■ Supplied data:

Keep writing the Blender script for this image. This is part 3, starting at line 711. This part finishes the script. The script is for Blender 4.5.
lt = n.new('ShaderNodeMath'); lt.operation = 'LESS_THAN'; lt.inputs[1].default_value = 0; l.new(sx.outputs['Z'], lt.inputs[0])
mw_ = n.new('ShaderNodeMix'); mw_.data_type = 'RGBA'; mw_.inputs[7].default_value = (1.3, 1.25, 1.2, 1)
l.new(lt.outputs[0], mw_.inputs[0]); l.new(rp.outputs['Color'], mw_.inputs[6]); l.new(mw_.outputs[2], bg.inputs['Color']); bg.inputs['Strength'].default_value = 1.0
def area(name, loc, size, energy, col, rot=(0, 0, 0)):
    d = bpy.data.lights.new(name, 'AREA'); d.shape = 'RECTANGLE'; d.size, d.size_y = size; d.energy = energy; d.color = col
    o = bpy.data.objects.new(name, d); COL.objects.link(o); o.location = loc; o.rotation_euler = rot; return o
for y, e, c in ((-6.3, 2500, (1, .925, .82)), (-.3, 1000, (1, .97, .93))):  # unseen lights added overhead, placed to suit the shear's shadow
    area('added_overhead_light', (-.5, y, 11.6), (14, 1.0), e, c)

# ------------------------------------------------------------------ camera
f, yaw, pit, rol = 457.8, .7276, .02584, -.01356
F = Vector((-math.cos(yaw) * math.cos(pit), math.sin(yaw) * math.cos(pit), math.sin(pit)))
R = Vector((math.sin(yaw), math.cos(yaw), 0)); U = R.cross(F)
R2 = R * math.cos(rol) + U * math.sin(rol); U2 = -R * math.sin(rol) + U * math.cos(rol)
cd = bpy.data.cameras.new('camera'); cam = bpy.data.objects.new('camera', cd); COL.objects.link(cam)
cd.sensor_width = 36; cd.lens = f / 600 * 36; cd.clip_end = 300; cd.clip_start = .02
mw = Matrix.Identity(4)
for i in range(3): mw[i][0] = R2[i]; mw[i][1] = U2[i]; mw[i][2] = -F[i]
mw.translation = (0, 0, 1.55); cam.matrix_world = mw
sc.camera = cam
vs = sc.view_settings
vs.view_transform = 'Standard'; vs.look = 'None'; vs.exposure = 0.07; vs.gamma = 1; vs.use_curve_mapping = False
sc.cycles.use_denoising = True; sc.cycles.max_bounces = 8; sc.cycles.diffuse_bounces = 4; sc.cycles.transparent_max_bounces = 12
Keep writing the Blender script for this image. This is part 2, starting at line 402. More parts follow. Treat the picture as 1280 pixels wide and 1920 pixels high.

■ Problem requirements: Reproduce all of the data exactly as given.

■ The completed task:
Keep writing the Blender script for this image. This is part 3, starting at line 711. This part finishes the script. The script is for Blender 4.5.
lt = n.new('ShaderNodeMath'); lt.operation = 'LESS_THAN'; lt.inputs[1].default_value = 0; l.new(sx.outputs['Z'], lt.inputs[0])
mw_ = n.new('ShaderNodeMix'); mw_.data_type = 'RGBA'; mw_.inputs[7].default_value = (1.3, 1.25, 1.2, 1)
l.new(lt.outputs[0], mw_.inputs[0]); l.new(rp.outputs['Color'], mw_.inputs[6]); l.new(mw_.outputs[2], bg.inputs['Color']); bg.inputs['Strength'].default_value = 1.0
def area(name, loc, size, energy, col, rot=(0, 0, 0)):
    d = bpy.data.lights.new(name, 'AREA'); d.shape = 'RECTANGLE'; d.size, d.size_y = size; d.energy = energy; d.color = col
    o = bpy.data.objects.new(name, d); COL.objects.link(o); o.location = loc; o.rotation_euler = rot; return o
for y, e, c in ((-6.3, 2500, (1, .925, .82)), (-.3, 1000, (1, .97, .93))):  # unseen lights added overhead, placed to suit the shear's shadow
    area('added_overhead_light', (-.5, y, 11.6), (14, 1.0), e, c)

# ------------------------------------------------------------------ camera
f, yaw, pit, rol = 457.8, .7276, .02584, -.01356
F = Vector((-math.cos(yaw) * math.cos(pit), math.sin(yaw) * math.cos(pit), math.sin(pit)))
R = Vector((math.sin(yaw), math.cos(yaw), 0)); U = R.cross(F)
R2 = R * math.cos(rol) + U * math.sin(rol); U2 = -R * math.sin(rol) + U * math.cos(rol)
cd = bpy.data.cameras.new('camera'); cam = bpy.data.objects.new('camera', cd); COL.objects.link(cam)
cd.sensor_width = 36; cd.lens = f / 600 * 36; cd.clip_end = 300; cd.clip_start = .02
mw = Matrix.Identity(4)
for i in range(3): mw[i][0] = R2[i]; mw[i][1] = U2[i]; mw[i][2] = -F[i]
mw.translation = (0, 0, 1.55); cam.matrix_world = mw
sc.camera = cam
vs = sc.view_settings
vs.view_transform = 'Standard'; vs.look = 'None'; vs.exposure = 0.07; vs.gamma = 1; vs.use_curve_mapping = False
sc.cycles.use_denoising = True; sc.cycles.max_bounces = 8; sc.cycles.diffuse_bounces = 4; sc.cycles.transparent_max_bounces = 12
Keep writing the Blender script for this image. This is part 2, starting at line 402. More parts follow. Treat the picture as 1280 pixels wide and 1920 pixels high.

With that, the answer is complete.